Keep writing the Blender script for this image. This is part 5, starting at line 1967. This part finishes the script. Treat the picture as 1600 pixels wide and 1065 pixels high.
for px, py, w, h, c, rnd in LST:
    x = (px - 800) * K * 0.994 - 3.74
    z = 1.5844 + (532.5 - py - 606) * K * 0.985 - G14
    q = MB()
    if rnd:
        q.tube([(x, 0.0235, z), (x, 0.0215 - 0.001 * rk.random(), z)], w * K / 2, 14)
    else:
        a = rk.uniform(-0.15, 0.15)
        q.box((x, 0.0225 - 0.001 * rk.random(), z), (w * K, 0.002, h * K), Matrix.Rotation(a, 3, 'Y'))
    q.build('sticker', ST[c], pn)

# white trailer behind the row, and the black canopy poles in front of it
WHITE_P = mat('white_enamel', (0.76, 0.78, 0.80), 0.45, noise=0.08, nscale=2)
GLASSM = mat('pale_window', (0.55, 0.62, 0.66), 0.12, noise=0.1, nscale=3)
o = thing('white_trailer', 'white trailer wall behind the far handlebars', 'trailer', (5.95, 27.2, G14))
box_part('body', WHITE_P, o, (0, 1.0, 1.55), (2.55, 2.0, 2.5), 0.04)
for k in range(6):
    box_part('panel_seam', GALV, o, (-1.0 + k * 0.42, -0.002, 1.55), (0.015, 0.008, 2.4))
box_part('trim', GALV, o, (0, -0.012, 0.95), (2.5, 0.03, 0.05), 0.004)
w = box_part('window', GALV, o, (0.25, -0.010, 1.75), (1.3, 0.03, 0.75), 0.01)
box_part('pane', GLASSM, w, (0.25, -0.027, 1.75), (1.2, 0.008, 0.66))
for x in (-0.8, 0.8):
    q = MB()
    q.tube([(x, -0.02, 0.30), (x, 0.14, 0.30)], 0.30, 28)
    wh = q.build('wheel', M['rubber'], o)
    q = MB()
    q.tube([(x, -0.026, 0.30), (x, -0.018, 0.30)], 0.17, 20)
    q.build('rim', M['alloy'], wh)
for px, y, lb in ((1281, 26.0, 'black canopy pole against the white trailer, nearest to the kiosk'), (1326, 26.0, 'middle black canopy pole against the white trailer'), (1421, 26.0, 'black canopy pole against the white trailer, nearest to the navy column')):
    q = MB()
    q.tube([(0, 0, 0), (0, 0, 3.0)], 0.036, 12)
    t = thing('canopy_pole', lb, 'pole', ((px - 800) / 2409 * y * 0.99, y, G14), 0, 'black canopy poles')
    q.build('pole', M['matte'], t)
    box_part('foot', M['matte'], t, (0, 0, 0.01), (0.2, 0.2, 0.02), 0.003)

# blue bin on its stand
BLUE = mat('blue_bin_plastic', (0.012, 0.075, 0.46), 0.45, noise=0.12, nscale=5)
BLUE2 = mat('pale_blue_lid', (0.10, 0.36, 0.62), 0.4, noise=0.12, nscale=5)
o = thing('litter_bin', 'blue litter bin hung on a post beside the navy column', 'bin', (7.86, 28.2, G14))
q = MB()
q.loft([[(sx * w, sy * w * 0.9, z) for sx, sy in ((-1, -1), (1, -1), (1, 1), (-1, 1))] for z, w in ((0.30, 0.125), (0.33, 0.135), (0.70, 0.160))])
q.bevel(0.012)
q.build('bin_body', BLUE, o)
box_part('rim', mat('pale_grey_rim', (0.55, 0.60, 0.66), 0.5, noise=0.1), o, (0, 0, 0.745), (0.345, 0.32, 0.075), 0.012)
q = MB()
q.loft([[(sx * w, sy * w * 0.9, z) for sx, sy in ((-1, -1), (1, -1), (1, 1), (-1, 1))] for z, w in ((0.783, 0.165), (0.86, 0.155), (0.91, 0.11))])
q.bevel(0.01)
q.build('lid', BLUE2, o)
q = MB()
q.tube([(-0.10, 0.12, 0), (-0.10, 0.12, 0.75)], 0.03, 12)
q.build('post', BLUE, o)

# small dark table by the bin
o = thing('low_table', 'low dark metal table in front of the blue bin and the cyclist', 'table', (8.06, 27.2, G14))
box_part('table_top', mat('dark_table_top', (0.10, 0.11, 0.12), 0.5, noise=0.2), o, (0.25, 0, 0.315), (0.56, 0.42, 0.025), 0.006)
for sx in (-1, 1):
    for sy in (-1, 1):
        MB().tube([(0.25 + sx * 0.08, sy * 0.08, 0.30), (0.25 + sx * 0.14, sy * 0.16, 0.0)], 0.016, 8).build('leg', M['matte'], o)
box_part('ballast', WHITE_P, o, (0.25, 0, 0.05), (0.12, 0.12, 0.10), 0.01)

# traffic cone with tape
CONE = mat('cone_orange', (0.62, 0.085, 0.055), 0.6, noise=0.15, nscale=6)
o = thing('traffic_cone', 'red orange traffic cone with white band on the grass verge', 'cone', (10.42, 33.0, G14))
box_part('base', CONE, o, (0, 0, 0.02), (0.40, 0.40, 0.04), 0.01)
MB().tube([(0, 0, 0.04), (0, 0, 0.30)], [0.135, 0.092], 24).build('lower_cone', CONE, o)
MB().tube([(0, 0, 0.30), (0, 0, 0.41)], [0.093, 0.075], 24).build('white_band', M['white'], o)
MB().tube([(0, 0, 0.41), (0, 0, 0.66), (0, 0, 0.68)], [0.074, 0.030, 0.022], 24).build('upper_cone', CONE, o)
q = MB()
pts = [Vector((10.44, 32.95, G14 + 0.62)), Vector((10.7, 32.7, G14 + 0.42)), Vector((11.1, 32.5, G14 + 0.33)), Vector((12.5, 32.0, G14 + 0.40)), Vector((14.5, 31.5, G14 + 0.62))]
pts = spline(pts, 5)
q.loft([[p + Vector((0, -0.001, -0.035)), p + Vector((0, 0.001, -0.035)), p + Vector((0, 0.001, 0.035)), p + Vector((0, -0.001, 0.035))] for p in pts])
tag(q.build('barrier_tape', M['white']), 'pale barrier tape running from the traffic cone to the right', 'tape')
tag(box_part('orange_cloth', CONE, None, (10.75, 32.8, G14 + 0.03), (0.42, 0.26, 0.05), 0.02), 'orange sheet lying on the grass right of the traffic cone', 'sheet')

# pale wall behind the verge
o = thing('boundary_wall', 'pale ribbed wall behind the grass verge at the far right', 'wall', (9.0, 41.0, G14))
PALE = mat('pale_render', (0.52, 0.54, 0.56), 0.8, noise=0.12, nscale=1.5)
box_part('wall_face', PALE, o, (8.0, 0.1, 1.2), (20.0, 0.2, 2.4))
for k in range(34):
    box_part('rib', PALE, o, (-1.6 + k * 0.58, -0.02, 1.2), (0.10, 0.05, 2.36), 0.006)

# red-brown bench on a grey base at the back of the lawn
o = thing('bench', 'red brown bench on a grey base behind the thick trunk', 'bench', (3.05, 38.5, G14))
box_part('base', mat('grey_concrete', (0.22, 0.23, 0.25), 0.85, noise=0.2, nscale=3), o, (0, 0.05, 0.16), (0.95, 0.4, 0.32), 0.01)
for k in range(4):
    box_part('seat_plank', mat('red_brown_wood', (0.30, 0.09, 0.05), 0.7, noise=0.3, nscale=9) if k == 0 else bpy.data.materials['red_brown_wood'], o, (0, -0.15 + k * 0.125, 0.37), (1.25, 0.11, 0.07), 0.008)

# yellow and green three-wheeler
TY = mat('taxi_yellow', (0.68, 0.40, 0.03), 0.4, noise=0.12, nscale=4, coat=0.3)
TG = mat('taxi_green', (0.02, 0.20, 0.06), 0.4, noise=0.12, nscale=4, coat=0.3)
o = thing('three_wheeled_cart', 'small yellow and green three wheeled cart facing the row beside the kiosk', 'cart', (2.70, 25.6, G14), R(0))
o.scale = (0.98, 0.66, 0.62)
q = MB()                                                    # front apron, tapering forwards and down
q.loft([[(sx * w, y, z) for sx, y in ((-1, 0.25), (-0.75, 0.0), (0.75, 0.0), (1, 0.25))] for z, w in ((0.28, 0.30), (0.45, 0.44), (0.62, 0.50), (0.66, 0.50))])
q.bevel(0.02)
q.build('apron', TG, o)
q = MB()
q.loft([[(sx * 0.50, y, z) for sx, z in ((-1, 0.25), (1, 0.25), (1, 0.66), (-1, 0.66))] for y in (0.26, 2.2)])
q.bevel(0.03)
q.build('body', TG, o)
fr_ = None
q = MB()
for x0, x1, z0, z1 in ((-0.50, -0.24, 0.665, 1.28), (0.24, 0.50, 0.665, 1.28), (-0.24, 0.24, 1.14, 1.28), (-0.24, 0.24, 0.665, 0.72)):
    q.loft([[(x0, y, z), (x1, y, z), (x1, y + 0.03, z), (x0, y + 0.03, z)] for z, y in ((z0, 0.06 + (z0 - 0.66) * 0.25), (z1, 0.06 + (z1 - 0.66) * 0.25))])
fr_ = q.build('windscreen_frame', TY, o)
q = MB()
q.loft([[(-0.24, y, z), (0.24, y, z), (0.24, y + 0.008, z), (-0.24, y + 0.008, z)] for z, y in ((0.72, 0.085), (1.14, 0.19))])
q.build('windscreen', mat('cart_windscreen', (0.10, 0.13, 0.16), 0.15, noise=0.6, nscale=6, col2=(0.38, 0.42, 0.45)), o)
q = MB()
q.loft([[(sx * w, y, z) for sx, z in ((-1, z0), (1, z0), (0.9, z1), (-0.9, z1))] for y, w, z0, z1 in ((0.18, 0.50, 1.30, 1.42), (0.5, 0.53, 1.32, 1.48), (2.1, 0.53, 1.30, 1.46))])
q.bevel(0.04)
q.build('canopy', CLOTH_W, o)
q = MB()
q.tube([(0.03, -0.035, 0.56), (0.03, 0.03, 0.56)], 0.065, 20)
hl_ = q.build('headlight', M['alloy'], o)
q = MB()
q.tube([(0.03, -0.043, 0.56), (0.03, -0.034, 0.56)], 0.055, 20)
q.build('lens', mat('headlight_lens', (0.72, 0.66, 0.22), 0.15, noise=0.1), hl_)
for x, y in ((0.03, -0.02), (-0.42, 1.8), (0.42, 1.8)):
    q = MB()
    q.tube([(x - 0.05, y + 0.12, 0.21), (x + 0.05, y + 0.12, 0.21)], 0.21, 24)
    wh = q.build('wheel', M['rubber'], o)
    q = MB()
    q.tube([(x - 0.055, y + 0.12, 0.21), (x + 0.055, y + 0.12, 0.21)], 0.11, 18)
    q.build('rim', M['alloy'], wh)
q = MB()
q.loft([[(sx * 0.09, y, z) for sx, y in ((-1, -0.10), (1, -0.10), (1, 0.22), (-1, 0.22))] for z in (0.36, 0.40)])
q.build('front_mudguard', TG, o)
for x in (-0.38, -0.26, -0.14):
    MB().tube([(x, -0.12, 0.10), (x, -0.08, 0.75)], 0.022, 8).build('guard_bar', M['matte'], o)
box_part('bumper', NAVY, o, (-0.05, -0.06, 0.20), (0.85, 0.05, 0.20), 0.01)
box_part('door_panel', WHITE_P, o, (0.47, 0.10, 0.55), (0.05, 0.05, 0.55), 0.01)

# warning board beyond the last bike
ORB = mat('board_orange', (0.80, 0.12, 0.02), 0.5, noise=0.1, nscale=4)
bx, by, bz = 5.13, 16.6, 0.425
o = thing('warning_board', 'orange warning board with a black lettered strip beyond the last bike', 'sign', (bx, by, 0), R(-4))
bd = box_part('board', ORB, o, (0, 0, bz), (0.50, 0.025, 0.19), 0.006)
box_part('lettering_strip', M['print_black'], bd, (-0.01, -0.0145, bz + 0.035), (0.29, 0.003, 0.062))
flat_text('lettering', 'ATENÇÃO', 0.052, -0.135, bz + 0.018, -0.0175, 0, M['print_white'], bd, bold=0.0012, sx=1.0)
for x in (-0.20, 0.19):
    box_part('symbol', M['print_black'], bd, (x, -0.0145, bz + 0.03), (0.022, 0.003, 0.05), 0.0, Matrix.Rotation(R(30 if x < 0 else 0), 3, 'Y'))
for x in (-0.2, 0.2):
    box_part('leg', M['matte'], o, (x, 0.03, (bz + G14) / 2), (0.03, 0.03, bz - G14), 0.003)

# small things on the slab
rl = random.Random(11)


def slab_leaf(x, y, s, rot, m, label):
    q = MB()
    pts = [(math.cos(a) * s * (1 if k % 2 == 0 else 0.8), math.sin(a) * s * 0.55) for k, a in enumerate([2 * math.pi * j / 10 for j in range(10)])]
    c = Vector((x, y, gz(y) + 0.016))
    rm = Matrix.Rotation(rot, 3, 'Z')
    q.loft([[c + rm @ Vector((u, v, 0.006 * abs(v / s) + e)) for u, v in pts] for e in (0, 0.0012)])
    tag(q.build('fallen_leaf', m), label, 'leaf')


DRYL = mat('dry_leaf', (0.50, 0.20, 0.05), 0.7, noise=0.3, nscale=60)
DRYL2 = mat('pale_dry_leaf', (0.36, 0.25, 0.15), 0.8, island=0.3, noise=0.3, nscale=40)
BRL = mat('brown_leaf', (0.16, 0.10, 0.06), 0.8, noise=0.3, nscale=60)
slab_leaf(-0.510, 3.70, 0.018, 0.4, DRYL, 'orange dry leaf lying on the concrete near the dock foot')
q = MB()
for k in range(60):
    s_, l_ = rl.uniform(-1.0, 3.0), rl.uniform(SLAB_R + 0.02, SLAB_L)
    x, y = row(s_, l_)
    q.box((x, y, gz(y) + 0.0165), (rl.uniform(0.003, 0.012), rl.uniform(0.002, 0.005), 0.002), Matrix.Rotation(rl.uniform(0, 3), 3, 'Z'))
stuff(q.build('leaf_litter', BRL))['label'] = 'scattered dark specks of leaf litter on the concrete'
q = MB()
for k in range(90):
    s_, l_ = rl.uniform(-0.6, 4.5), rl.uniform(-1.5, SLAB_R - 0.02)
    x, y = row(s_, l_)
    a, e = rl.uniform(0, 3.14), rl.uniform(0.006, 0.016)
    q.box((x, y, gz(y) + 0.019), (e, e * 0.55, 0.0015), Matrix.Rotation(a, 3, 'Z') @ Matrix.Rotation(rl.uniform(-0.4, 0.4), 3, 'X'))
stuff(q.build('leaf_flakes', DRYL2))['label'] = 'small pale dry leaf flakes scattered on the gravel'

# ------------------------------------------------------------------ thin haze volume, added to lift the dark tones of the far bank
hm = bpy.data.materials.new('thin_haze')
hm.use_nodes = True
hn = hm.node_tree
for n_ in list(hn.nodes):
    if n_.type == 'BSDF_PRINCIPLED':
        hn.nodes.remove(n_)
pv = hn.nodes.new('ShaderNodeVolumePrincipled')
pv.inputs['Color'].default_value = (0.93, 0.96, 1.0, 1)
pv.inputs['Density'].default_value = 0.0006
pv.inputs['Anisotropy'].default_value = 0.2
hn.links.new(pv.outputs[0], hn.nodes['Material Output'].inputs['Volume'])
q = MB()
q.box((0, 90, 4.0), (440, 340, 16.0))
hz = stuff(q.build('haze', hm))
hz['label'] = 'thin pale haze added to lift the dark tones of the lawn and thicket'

> **WHAT YOU WILL DO**
Return the lines above precisely as they appear, beginning at the first line and ending at the line with "q.build('sticker', ST[c], pn)", and nothing after it.

> **EXERCISE OUTPUT**
Keep writing the Blender script for this image. This is part 5, starting at line 1967. This part finishes the script. Treat the picture as 1600 pixels wide and 1065 pixels high.
for px, py, w, h, c, rnd in LST:
    x = (px - 800) * K * 0.994 - 3.74
    z = 1.5844 + (532.5 - py - 606) * K * 0.985 - G14
    q = MB()
    if rnd:
        q.tube([(x, 0.0235, z), (x, 0.0215 - 0.001 * rk.random(), z)], w * K / 2, 14)
    else:
        a = rk.uniform(-0.15, 0.15)
        q.box((x, 0.0225 - 0.001 * rk.random(), z), (w * K, 0.002, h * K), Matrix.Rotation(a, 3, 'Y'))
    q.build('sticker', ST[c], pn)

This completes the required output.